Return each line of the material verbatim.

--------------------

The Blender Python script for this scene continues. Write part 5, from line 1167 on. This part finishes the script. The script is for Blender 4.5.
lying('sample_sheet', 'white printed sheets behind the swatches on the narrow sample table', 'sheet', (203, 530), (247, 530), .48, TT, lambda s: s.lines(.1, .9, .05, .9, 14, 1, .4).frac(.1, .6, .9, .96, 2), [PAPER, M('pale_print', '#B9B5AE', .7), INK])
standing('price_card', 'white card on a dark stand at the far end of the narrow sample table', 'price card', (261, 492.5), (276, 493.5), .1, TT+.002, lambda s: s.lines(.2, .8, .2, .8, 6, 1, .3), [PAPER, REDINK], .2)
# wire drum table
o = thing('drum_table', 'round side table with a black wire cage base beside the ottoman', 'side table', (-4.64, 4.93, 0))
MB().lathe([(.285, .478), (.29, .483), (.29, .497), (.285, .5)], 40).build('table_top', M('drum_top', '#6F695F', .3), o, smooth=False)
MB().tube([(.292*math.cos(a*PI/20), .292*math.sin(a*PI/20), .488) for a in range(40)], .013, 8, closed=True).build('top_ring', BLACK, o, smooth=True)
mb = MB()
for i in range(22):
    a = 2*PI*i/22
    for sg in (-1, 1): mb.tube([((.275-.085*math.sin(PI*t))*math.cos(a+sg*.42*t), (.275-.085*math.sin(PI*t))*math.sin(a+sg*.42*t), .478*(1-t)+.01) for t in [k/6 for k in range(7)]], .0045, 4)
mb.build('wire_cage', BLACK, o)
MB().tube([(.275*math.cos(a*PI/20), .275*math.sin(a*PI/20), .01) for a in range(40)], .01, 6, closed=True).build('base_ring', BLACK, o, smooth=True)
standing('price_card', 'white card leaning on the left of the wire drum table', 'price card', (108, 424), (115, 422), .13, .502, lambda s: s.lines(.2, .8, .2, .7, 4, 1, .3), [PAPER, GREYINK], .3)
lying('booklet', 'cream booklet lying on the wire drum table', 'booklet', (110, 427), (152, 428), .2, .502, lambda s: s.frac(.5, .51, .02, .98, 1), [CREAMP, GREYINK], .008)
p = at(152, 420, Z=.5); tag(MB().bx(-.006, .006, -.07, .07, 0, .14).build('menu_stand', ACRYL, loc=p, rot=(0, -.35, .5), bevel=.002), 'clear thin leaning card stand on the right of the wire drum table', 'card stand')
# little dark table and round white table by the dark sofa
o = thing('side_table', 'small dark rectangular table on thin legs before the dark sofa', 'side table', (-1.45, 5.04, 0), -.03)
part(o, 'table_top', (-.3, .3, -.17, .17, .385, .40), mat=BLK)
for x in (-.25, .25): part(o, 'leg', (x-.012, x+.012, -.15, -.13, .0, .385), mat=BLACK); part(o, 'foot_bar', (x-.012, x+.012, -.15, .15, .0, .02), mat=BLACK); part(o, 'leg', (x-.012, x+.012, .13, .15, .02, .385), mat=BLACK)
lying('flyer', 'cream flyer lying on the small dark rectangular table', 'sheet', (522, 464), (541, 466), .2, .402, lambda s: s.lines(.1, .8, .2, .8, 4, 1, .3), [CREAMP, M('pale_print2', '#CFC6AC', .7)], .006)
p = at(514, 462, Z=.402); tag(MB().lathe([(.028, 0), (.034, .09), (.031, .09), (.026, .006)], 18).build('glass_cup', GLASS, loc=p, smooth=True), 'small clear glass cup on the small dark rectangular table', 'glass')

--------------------

SOLUTION
The Blender Python script for this scene continues. Write part 5, from line 1167 on. This part finishes the script. The script is for Blender 4.5.
lying('sample_sheet', 'white printed sheets behind the swatches on the narrow sample table', 'sheet', (203, 530), (247, 530), .48, TT, lambda s: s.lines(.1, .9, .05, .9, 14, 1, .4).frac(.1, .6, .9, .96, 2), [PAPER, M('pale_print', '#B9B5AE', .7), INK])
standing('price_card', 'white card on a dark stand at the far end of the narrow sample table', 'price card', (261, 492.5), (276, 493.5), .1, TT+.002, lambda s: s.lines(.2, .8, .2, .8, 6, 1, .3), [PAPER, REDINK], .2)
# wire drum table
o = thing('drum_table', 'round side table with a black wire cage base beside the ottoman', 'side table', (-4.64, 4.93, 0))
MB().lathe([(.285, .478), (.29, .483), (.29, .497), (.285, .5)], 40).build('table_top', M('drum_top', '#6F695F', .3), o, smooth=False)
MB().tube([(.292*math.cos(a*PI/20), .292*math.sin(a*PI/20), .488) for a in range(40)], .013, 8, closed=True).build('top_ring', BLACK, o, smooth=True)
mb = MB()
for i in range(22):
    a = 2*PI*i/22
    for sg in (-1, 1): mb.tube([((.275-.085*math.sin(PI*t))*math.cos(a+sg*.42*t), (.275-.085*math.sin(PI*t))*math.sin(a+sg*.42*t), .478*(1-t)+.01) for t in [k/6 for k in range(7)]], .0045, 4)
mb.build('wire_cage', BLACK, o)
MB().tube([(.275*math.cos(a*PI/20), .275*math.sin(a*PI/20), .01) for a in range(40)], .01, 6, closed=True).build('base_ring', BLACK, o, smooth=True)
standing('price_card', 'white card leaning on the left of the wire drum table', 'price card', (108, 424), (115, 422), .13, .502, lambda s: s.lines(.2, .8, .2, .7, 4, 1, .3), [PAPER, GREYINK], .3)
lying('booklet', 'cream booklet lying on the wire drum table', 'booklet', (110, 427), (152, 428), .2, .502, lambda s: s.frac(.5, .51, .02, .98, 1), [CREAMP, GREYINK], .008)
p = at(152, 420, Z=.5); tag(MB().bx(-.006, .006, -.07, .07, 0, .14).build('menu_stand', ACRYL, loc=p, rot=(0, -.35, .5), bevel=.002), 'clear thin leaning card stand on the right of the wire drum table', 'card stand')
# little dark table and round white table by the dark sofa
o = thing('side_table', 'small dark rectangular table on thin legs before the dark sofa', 'side table', (-1.45, 5.04, 0), -.03)
part(o, 'table_top', (-.3, .3, -.17, .17, .385, .40), mat=BLK)
for x in (-.25, .25): part(o, 'leg', (x-.012, x+.012, -.15, -.13, .0, .385), mat=BLACK); part(o, 'foot_bar', (x-.012, x+.012, -.15, .15, .0, .02), mat=BLACK); part(o, 'leg', (x-.012, x+.012, .13, .15, .02, .385), mat=BLACK)
lying('flyer', 'cream flyer lying on the small dark rectangular table', 'sheet', (522, 464), (541, 466), .2, .402, lambda s: s.lines(.1, .8, .2, .8, 4, 1, .3), [CREAMP, M('pale_print2', '#CFC6AC', .7)], .006)
p = at(514, 462, Z=.402); tag(MB().lathe([(.028, 0), (.034, .09), (.031, .09), (.026, .006)], 18).build('glass_cup', GLASS, loc=p, smooth=True), 'small clear glass cup on the small dark rectangular table', 'glass')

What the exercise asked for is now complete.